# WRITTEN PROBLEM:
Find the lines containing the word "pixels" and copy every one of them.
+ + + +
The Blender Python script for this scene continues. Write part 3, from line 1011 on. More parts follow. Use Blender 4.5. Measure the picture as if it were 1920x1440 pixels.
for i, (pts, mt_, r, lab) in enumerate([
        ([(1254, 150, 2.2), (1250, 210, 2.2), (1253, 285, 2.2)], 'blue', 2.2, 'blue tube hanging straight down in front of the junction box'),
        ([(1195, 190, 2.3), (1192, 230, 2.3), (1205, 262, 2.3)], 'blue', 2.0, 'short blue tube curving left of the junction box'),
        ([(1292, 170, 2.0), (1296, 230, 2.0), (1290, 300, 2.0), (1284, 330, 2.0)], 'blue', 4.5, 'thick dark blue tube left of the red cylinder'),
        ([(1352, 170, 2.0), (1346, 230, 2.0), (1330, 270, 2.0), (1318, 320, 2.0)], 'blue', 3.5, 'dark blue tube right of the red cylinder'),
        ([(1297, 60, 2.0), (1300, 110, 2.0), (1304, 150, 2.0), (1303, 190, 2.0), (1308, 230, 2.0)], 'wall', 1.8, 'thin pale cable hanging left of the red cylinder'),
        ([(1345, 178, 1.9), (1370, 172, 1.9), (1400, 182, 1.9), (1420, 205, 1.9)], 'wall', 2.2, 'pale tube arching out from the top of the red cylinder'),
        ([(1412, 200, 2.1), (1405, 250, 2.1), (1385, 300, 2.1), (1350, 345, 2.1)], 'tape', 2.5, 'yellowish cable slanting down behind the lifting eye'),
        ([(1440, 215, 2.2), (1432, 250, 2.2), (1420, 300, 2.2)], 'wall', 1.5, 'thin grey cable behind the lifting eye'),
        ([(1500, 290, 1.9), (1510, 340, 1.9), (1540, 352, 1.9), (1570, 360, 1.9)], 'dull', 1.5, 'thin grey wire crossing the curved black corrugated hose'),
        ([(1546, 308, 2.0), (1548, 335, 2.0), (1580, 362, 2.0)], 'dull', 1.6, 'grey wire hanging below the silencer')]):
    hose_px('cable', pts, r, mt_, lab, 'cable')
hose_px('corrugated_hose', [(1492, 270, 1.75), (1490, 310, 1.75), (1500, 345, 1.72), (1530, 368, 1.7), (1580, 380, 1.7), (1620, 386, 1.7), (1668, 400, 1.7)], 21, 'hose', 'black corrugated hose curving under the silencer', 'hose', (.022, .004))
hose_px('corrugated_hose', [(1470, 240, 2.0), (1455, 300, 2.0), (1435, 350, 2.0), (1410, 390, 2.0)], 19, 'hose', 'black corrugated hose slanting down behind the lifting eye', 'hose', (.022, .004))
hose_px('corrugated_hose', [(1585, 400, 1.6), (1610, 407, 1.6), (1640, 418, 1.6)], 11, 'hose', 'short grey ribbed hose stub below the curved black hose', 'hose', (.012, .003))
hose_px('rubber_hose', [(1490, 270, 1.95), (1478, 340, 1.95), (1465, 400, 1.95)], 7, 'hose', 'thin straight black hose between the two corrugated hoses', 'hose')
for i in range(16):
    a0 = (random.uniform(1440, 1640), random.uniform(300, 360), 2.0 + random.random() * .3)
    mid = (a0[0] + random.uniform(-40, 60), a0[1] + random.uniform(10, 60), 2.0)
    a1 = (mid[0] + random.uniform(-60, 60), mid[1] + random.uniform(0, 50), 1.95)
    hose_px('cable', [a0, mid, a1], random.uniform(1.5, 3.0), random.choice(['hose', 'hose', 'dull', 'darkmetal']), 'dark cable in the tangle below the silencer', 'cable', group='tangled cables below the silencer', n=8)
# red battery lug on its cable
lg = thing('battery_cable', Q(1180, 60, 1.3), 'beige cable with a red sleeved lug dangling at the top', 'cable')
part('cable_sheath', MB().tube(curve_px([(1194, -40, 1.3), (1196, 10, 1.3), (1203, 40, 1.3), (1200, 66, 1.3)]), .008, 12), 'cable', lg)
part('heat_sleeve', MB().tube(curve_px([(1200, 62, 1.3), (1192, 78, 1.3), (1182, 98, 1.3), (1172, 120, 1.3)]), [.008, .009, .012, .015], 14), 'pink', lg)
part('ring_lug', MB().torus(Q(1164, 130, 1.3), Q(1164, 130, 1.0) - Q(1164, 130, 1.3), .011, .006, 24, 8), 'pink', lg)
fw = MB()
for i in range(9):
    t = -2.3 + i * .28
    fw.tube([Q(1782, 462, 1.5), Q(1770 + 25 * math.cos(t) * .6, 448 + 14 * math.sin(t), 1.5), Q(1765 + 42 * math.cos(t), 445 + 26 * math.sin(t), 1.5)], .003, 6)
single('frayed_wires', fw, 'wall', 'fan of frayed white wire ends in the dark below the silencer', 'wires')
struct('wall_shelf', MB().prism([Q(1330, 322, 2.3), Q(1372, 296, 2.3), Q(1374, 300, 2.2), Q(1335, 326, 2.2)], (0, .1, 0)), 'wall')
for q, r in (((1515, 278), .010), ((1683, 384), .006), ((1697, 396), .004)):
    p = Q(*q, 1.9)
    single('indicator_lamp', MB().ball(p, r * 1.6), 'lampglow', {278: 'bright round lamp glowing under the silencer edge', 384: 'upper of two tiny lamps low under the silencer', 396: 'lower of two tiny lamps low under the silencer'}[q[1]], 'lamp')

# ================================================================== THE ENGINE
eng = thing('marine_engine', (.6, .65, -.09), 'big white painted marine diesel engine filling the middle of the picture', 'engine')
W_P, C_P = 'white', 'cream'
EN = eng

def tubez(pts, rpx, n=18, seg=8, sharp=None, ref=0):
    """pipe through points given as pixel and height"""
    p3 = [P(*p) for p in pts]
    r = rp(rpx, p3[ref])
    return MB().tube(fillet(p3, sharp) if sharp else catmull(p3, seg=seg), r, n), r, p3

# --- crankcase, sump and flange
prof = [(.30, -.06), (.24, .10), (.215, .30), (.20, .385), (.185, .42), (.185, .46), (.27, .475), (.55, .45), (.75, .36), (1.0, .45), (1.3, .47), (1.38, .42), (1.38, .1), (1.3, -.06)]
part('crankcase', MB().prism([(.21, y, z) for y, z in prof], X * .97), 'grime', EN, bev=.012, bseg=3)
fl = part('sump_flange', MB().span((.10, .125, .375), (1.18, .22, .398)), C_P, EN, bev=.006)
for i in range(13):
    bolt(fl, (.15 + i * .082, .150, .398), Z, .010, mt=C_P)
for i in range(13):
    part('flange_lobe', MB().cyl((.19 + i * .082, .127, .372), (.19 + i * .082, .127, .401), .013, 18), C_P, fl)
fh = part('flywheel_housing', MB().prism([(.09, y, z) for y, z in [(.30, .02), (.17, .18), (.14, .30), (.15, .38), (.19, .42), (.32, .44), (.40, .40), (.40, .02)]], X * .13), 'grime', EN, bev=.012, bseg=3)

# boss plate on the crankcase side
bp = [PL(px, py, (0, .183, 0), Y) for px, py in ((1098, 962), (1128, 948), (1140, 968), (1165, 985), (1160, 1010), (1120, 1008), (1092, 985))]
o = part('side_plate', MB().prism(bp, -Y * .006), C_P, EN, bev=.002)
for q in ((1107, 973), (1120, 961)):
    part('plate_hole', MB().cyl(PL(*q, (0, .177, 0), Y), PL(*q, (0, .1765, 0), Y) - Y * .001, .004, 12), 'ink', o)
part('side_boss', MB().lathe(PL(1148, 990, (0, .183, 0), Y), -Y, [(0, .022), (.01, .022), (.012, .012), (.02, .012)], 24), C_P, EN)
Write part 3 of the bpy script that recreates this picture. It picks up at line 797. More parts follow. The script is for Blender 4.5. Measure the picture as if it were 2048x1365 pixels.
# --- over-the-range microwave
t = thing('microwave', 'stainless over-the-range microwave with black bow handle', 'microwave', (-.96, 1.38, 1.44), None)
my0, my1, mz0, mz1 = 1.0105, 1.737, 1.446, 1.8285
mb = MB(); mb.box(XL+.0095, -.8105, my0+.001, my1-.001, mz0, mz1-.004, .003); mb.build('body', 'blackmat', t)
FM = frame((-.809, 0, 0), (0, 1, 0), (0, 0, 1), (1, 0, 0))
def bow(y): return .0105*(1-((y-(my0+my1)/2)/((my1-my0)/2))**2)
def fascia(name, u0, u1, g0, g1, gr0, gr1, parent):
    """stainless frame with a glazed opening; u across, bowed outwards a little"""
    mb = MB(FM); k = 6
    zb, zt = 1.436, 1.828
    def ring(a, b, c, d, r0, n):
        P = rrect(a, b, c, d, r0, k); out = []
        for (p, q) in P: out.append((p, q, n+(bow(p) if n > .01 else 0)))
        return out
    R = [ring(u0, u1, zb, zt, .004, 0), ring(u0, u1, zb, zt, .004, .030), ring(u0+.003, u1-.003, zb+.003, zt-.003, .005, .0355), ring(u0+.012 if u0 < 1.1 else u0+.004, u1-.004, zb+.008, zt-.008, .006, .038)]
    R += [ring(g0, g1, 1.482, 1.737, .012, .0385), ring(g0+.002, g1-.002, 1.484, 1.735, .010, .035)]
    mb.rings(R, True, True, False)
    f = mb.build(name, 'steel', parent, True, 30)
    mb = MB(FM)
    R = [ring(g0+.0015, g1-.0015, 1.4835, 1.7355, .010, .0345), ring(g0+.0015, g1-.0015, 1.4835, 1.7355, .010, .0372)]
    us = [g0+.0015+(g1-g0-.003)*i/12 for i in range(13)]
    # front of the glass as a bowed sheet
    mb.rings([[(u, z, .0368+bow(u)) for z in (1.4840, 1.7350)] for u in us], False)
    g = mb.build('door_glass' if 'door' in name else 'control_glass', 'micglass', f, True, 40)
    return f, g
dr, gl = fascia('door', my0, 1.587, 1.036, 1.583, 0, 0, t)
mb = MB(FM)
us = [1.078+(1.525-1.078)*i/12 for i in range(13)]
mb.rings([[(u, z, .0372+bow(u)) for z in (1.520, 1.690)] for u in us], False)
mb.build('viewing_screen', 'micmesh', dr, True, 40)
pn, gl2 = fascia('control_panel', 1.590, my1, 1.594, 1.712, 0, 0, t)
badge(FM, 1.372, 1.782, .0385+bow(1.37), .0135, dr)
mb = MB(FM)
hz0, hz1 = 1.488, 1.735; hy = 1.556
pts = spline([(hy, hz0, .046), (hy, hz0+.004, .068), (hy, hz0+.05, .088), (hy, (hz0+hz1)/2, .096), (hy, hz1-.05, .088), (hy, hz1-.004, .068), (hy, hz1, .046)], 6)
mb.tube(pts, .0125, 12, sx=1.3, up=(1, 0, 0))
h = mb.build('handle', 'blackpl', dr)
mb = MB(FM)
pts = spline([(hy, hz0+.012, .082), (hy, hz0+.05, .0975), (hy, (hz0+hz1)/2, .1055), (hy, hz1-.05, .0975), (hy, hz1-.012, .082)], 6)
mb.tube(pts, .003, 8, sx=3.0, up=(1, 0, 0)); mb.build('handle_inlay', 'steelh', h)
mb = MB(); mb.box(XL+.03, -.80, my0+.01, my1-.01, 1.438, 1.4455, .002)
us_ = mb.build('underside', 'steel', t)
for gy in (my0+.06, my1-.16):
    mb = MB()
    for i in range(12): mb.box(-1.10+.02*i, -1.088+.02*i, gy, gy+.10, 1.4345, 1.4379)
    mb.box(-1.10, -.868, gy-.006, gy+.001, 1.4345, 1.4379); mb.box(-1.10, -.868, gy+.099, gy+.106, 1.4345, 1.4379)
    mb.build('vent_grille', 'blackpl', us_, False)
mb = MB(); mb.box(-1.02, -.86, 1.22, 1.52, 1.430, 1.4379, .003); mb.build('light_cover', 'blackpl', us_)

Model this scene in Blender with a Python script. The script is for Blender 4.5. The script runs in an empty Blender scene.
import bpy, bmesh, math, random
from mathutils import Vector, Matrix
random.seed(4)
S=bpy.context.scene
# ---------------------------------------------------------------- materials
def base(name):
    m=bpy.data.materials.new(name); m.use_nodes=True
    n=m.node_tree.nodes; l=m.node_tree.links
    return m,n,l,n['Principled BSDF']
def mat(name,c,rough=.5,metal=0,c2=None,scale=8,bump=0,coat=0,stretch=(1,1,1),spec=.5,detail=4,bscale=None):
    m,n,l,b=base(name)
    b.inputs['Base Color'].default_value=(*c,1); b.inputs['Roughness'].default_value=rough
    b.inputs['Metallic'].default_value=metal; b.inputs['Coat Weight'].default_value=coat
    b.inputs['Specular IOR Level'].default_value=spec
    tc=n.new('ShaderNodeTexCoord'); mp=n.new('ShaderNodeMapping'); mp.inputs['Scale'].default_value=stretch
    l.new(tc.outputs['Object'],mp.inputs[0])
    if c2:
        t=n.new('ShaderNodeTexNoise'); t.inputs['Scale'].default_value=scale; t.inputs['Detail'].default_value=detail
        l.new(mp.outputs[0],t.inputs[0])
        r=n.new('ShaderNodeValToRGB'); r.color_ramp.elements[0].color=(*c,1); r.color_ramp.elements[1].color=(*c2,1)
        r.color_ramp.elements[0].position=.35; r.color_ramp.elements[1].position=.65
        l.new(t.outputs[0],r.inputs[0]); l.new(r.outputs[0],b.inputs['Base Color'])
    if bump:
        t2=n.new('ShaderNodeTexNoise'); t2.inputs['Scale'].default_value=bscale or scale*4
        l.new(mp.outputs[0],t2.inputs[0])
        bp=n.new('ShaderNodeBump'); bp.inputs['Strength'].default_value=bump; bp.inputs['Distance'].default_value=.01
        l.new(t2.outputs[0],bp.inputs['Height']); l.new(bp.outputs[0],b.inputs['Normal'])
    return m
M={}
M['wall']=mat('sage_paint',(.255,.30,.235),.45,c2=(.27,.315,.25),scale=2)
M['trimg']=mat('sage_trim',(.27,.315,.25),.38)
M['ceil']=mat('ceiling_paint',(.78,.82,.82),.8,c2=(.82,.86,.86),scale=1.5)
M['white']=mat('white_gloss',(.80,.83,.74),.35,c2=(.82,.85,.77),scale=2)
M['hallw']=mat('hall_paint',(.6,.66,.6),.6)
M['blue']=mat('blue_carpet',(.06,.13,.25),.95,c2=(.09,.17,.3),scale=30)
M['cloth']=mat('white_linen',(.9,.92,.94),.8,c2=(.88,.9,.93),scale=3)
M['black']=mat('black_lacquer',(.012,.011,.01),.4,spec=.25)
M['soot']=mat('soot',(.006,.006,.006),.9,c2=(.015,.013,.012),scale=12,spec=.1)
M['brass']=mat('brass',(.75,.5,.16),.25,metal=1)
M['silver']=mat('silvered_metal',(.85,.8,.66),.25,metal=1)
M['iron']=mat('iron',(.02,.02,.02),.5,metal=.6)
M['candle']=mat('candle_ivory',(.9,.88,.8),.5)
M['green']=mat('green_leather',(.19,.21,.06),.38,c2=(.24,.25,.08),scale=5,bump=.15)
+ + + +
# TASK ANSWER:
The Blender Python script for this scene continues. Write part 3, from line 1011 on. More parts follow. Use Blender 4.5. Measure the picture as if it were 1920x1440 pixels.
Write part 3 of the bpy script that recreates this picture. It picks up at line 797. More parts follow. The script is for Blender 4.5. Measure the picture as if it were 2048x1365 pixels.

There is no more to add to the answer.